Dans la course aux économies, il n’y aura aucun vainqueur

Difficile d’échapper en cette rentrée 2025 aux questions liées à la dette publique et à son corollaire : la course aux économies. Celle-ci a pourtant des effets dévastateurs et ne saurait constituer une politique d'avenir pour notre École.

Le constat semble clair. Trop de déficit, trop de dépenses publiques : il est temps de se serrer la ceinture et de faire la course aux économies. Il y a bien sûr un côté passablement absurde à voir ce discours être porté par ceux-là mêmes qui sont depuis des années responsables du creusement des déficits. Et on peut ici rappeler que le choix de ne voir dans les soucis récurrents de budget qu’une conséquence de trop fortes dépenses publiques est un choix éminemment politique, qui peut être contesté et que nous contestons, à l’heure où la politique de l’offre voulue par l’actuelle majorité plombe chaque année le budget de dizaines voire de centaines de milliards d’euros.

Reste qu’étant l’un des principaux postes de dépense de l’État, l’Éducation Nationale est particulièrement concernée. Le grappillage d’euros, sport à la mode depuis au moins une petite dizaine d’années, y a repris de plus belle. Concrètement le sentiment sur le terrain est celui d’une décrépitude galopante de notre service public d’éducation.

  • Les élèves du secondaire français sont parmi les plus nombreux dans les classes au sein des pays de l’OCDE ? Qu’importe, on traque la moindre économie possible pour tasser les élèves et optimiser la dépense.
  • La formation continue des personnels est de l’avis des dernières études et rapports nettement insuffisante ? Peu importe, on traque là aussi les euros à gratter. Réduction de l’offre, frais de déplacement, restriction des coanimations : tout y passe.
  • Et bien que la crise d’attractivité ait pour conséquence le nécessaire recrutement de toujours plus de personnels contractuels, celles-ci et ceux-ci sont désormais embauché·es au compte-gouttes dans l’académie, laissant sur le carreau de nombreu·ses·x collègues alors que des remplacements prévus pourtant de longue-date ne sont pas assurés. Il faut dire que les services administratifs sont eux aussi victimes de saignées régulières, d’autant plus dévastatrices qu’à première vue elles se remarquent moins qu’une classe sans enseignant·e.
  • De leur côté les titulaires voient leurs droits attaqués tandis que leur salaire moyen baisse inexorablement. Ils ont ainsi perdu en moyenne 40 euros par mois rien qu’entre 2021 et 2022 et le salaire statutaire d’un·e professeur des écoles après 15 ans de carrière a baissé de 10% en euros constants entre 1990 et 2023. Dans le même temps, le smic augmentait de 54%.

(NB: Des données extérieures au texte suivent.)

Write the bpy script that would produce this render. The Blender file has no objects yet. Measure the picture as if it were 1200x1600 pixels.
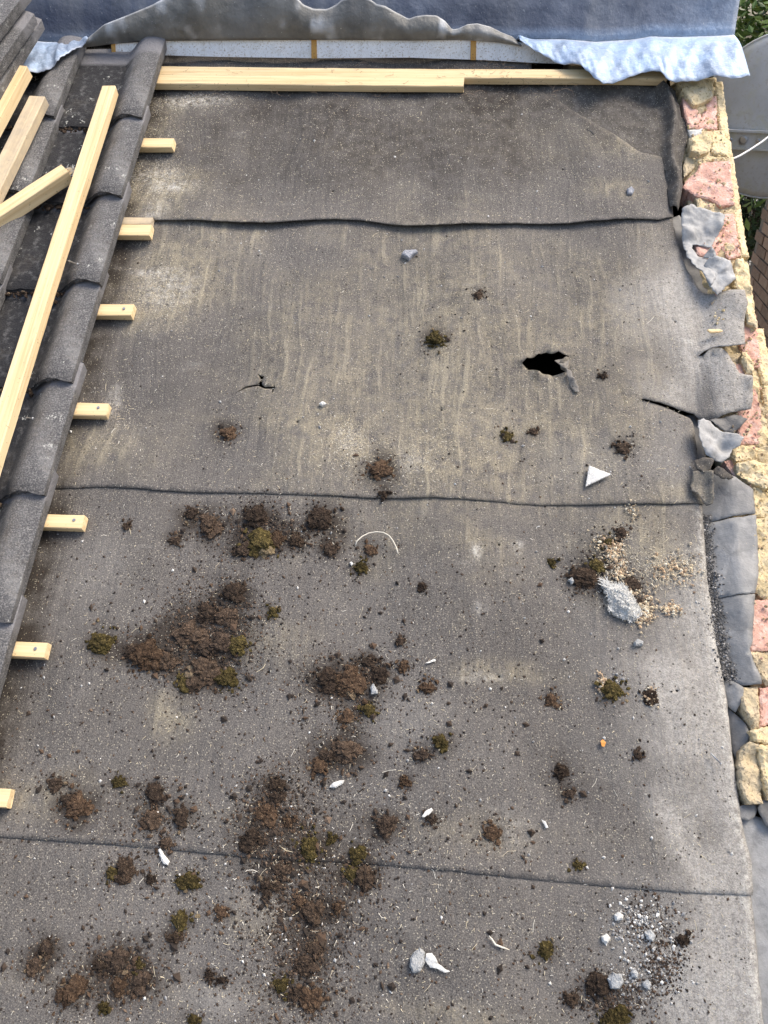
import bpy, math, random
import numpy as np
from mathutils import Vector, Matrix
from mathutils.geometry import delaunay_2d_cdt

random.seed(7); rng = np.random.default_rng(7)
scene = bpy.context.scene
COL = scene.collection

# ------------------------------------------------------------------ camera, sky, sun, exposure
PITCH = math.radians(35)
M = Matrix.Translation((0, 0, 6.0)) @ Matrix.Rotation(PITCH, 4, 'X')      # roof frame: u across, v up the slope, h off the felt
CR = np.array([[0.99742675, 0.05789533, -0.04228482],                    # camera right, up, back in the roof frame
               [-0.03604691, 0.91481624, 0.40225846],
               [0.06197172, -0.39969911, 0.91454914]])
CP = np.array([1.01939844, -2.09774989, 1.85328131])
cam = bpy.data.cameras.new('camera'); cam_o = bpy.data.objects.new('camera', cam); COL.objects.link(cam_o)
cam.sensor_fit = 'VERTICAL'; cam.sensor_height = 36.0; cam.lens = 36.0 * 1200 / 1600
cam.clip_start = 0.05; cam.clip_end = 500
mc = Matrix(((CR[0][0], CR[1][0], CR[2][0], CP[0]), (CR[0][1], CR[1][1], CR[2][1], CP[1]),
             (CR[0][2], CR[1][2], CR[2][2], CP[2]), (0, 0, 0, 1)))
cam_o.matrix_world = M @ mc
scene.camera = cam_o

SUN_EL, SUN_AZ = math.radians(60), math.radians(78)                      # azimuth from +Y (up the slope) towards +X
world = bpy.data.worlds.new('World'); scene.world = world; world.use_nodes = True
wn = world.node_tree.nodes; wl = world.node_tree.links
sky = wn.new('ShaderNodeTexSky'); sky.sky_type = 'NISHITA'; sky.sun_disc = False
sky.sun_elevation = SUN_EL; sky.sun_rotation = SUN_AZ
sky.air_density = 1.0; sky.dust_density = 4.0; sky.ozone_density = 1.0
wl.new(sky.outputs[0], wn['Background'].inputs[0]); wn['Background'].inputs[1].default_value = 0.14
sun = bpy.data.lights.new('sun', 'SUN'); sun.energy = 1.7; sun.angle = math.radians(34); sun.color = (1.0, 0.91, 0.78)
sun_o = bpy.data.objects.new('sun', sun); COL.objects.link(sun_o); sun_o.location = (0, 0, 20)
sd = Vector((math.sin(SUN_AZ) * math.cos(SUN_EL), math.cos(SUN_AZ) * math.cos(SUN_EL), math.sin(SUN_EL)))
sun_o.rotation_euler = sd.to_track_quat('Z', 'Y').to_euler()
scene.view_settings.view_transform = 'Standard'; scene.view_settings.look = 'None'
scene.view_settings.exposure = 1.17; scene.view_settings.gamma = 1.0; scene.view_settings.use_curve_mapping = False

# ------------------------------------------------------------------ geometry helpers
def ray(px, py):
    return np.array([(px - 600) / 1200.0, -(py - 800) / 1200.0, -1.0]) @ CR
def at(px, py, h=0.0):                    # where the sight line meets the roof plane lifted by h
    d = ray(px, py); t = (h - CP[2]) / d[2]; p = CP + t * d
    return (p[0], p[1])
def at3(px, py, h=0.0):
    a = at(px, py, h); return (a[0], a[1], h)
def on_plane(px, py, pt, n):
    d = ray(px, py); n = np.array(n); t = np.dot(np.array(pt) - CP, n) / np.dot(d, n); return CP + t * d
def to_px(p):
    X = CR @ (np.array(p) - CP); return (600 + 1200 * X[0] / -X[2], 800 - 1200 * X[1] / -X[2])
def at_pts(L, h=0.0): return [at(x, y, h) for x, y in L]

def _hash(ix, iy, iz, s):
    n = (ix * 374761393 + iy * 668265263 + iz * 2147483647 + s * 1274126177) & 0xffffffff
    n = ((n ^ (n >> 13)) * 1274126177) & 0xffffffff
    return ((n ^ (n >> 16)) & 0xffff) / 65535.0
def vnoise(P, s=0):
    P = np.asarray(P, float); i = np.floor(P).astype(np.int64); f = P - i; f = f * f * (3 - 2 * f)
    r = 0
    for dx in (0, 1):
        for dy in (0, 1):
            for dz in (0, 1):
                w = (f[:, 0] if dx else 1 - f[:, 0]) * (f[:, 1] if dy else 1 - f[:, 1]) * (f[:, 2] if dz else 1 - f[:, 2])
                r = r + w * _hash(i[:, 0] + dx, i[:, 1] + dy, i[:, 2] + dz, s)
    return r * 2 - 1
def fbm(P, s=0, o=4):
    P = np.asarray(P, float); r = 0; a = 1.0
    for k in range(o): r = r + a * vnoise(P * (2 ** k) + 17.3 * k, s + k); a *= 0.5
    return r
def n2(x, y, sc, s=0, o=3):
    x = np.asarray(x, float); return fbm(np.stack([x * sc, np.asarray(y, float) * sc, np.zeros_like(x)], 1), s, o)

def mesh_obj(name, verts, faces, mat, parent=None, origin=(0, 0, 0), smooth=False, roof=True):
    """verts in roof (or world) coordinates; the object's origin goes to `origin`"""
    me = bpy.data.meshes.new(name)
    v = np.asarray(verts, float) - np.array(origin)
    me.from_pydata(v.tolist(), [], [tuple(int(i) for i in f) for f in faces])
    for m in (mat if isinstance(mat, (list, tuple)) else [mat]): me.materials.append(m)
    if smooth: me.polygons.foreach_set('use_smooth', [True] * len(me.polygons))
    me.update()
    o = bpy.data.objects.new(name, me); COL.objects.link(o)
    if parent is not None:
        o.parent = parent; o.location = Vector(origin) - Vector(parent['o']); o['o'] = tuple(float(a) for a in origin)
    else:
        o['o'] = tuple(float(a) for a in origin)
        if roof: o.matrix_world = M @ Matrix.Translation(origin)
        else: o.location = origin
    return o
def tag(o, label, cat, group=None):
    o['label'] = label; o['category'] = cat
    if group: o['group'] = group
    return o
def thing(name, label, cat, origin=(0, 0, 0), roof=True, group=None):
    o = bpy.data.objects.new(name, None); COL.objects.link(o); o['o'] = tuple(float(a) for a in origin); o.empty_display_size = 0.05
    if roof: o.matrix_world = M @ Matrix.Translation(origin)
    else: o.location = origin
    return tag(o, label, cat, group)

def seg_dist(P, poly, closed=True):
    P = np.asarray(P); A = np.asarray(poly, float); B = np.roll(A, -1, 0)
    if not closed: A, B = A[:-1], A[1:]
    best = np.full(len(P), 1e9)
    for a, b in zip(A, B):
        d = b - a; L = d @ d
        t = np.clip(((P - a) @ d) / L, 0, 1) if L > 0 else np.zeros(len(P))
        best = np.minimum(best, np.hypot(*(P - a - t[:, None] * d).T))
    return best
def inside(P, poly):
    P = np.asarray(P); r = np.zeros(len(P), bool); n = len(poly)
    for i in range(n):
        x1, y1 = poly[i]; x2, y2 = poly[(i + 1) % n]
        if y1 == y2: continue
        c = ((y1 > P[:, 1]) != (y2 > P[:, 1])) & (P[:, 0] < (x2 - x1) * (P[:, 1] - y1) / (y2 - y1) + x1)
        r ^= c
    return r
def resample(poly, res, closed=True, jag=0.0):
    out = []; n = len(poly)
    for i in range(n if closed else n - 1):
        a = np.array(poly[i]); b = np.array(poly[(i + 1) % n]); L = np.hypot(*(b - a)); k = max(1, int(L / res))
        for j in range(k):
            p = a + (b - a) * j / k
            if jag and j: p = p + rng.normal(0, jag, 2)
            out.append((float(p[0]), float(p[1])))
    if not closed: out.append(tuple(poly[-1]))
    return out
def tri_area(poly, res, holes=(), keep=0.45, jag=0.0, ragged=True):
    """2D triangulation of a polygon with holes: outline + jittered interior points"""
    poly = resample(poly, res, True, jag if ragged else 0)
    P = np.array(poly); lo = P.min(0); hi = P.max(0)
    gx = np.arange(lo[0], hi[0], res); gy = np.arange(lo[1], hi[1], res * 0.9)
    G = np.stack(np.meshgrid(gx, gy), -1).reshape(-1, 2); G = G + rng.uniform(-.3, .3, G.shape) * res
    ok = inside(G, poly); G = G[ok]
    if len(G): G = G[seg_dist(G, poly) > res * keep]
    for hpoly in holes:
        if len(G): G = G[~inside(G, hpoly)]
        if len(G): G = G[seg_dist(G, hpoly) > res * 0.25]
    pts = list(poly); edges = [(i, (i + 1) % len(poly)) for i in range(len(poly))]
    for hpoly in holes:
        b = len(pts); pts += [tuple(map(float, p)) for p in hpoly]; edges += [(b + i, b + (i + 1) % len(hpoly)) for i in range(len(hpoly))]
    pts += [tuple(p) for p in G]
    v, e, f, *_ = delaunay_2d_cdt([Vector(p) for p in pts], edges, [], 0, 1e-6)
    V = np.array([(a.x, a.y) for a in v]); F = np.array([t for t in f if len(t) == 3])
    c = V[F].mean(1); ok = inside(c, poly)
    for hpoly in holes: ok &= ~inside(c, hpoly)
    F = F[ok]
    a = V[F]; cr = (a[:, 1, 0] - a[:, 0, 0]) * (a[:, 2, 1] - a[:, 0, 1]) - (a[:, 1, 1] - a[:, 0, 1]) * (a[:, 2, 0] - a[:, 0, 0])
    F[cr < 0] = F[cr < 0][:, ::-1]
    return V, F[np.abs(cr) > 1e-12], poly
def boundary(F):
    from collections import Counter
    d = {}
    for t in F:
        for i in range(3):
            e = (int(t[i]), int(t[(i + 1) % 3])); d[e] = 1
    return [e for e in d if (e[1], e[0]) not in d]
def thicken(V3, F, thick, normal=(0, 0, 1)):
    n = len(V3); B = V3 - np.array(normal) * (thick[:, None] if isinstance(thick, np.ndarray) else thick)
    faces = [tuple(t) for t in F] + [tuple(t[::-1] + n) for t in F]
    for a, b in boundary(F): faces.append((b, a, a + n, b + n))
    return np.concatenate([V3, B]), faces
def set_col(o, name, arr):
    a = o.data.color_attributes.new(name, 'FLOAT_COLOR', 'POINT'); a.data.foreach_set('color', np.asarray(arr, np.float32).ravel())
def grid_faces(nu, nv):
    return [(j * nu + i, j * nu + i + 1, (j + 1) * nu + i + 1, (j + 1) * nu + i) for j in range(nv - 1) for i in range(nu - 1)]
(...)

Qu’importe ! Le temps est à la course aux économies et les promesses de revalorisation, pourtant loin d’avoir été réellement satisfaites, sont désormais oubliées. Tout ceci serait déjà dramatique en soi mais il faut y ajouter un effet collatéral dévastateur : les objectifs que la nation fixe à son système scolaire n’ont quant à eux pas changé.

Il faut faire pareil, tout pareil, avec moins.

Aucune réflexion de fond n’a été produite pour accompagner ces volontés d’économies. Aucune réforme structurelle pour dégager des marges de manœuvre. De l’Éducation Nationale on attend encore et toujours la même chose, mais en coûtant moins d’argent si possible. Si un budget en constante progression, car artificiellement gonflé par les cotisations de retraite, peut faire croire que le système scolaire n’est pas si mal doté, la réalité est tout autre : l’État a cessé d’investir réellement dans son système d’éducation.

Alors que des constats, sévères, sur le système scolaire français ont été dressés ces dernières années, aucune vision pour l’avenir ne semble réellement se dessiner. Aucune discussion sur les évolutions nécessaires n’est en cours. Avec les économies pour seul cap et de temps en temps une bouffée de naphtaline et un retour en arrière pour seul horizon, on voit mal à cette heure comment la galère Éducation Nationale pourrait voguer vers autre chose que des lendemains qui déchantent.

Les idées pour dessiner l’Éducation Nationale du futur ne manquent pourtant pas. Nous en portons, inlassablement, un grand nombre. Et nous nous mobilisons (à commencer par le 18 septembre prochain) pour faire entendre nos idées. On ne peut que souhaiter qu’elles soient écoutées et que la baisse démographique qui s’annonce soit utilisée pour repenser et refonder notre système plutôt que pour tenter de remplir des caisses qui se vident. Car dans la course aux économies, il n’y aura aucun vainqueur.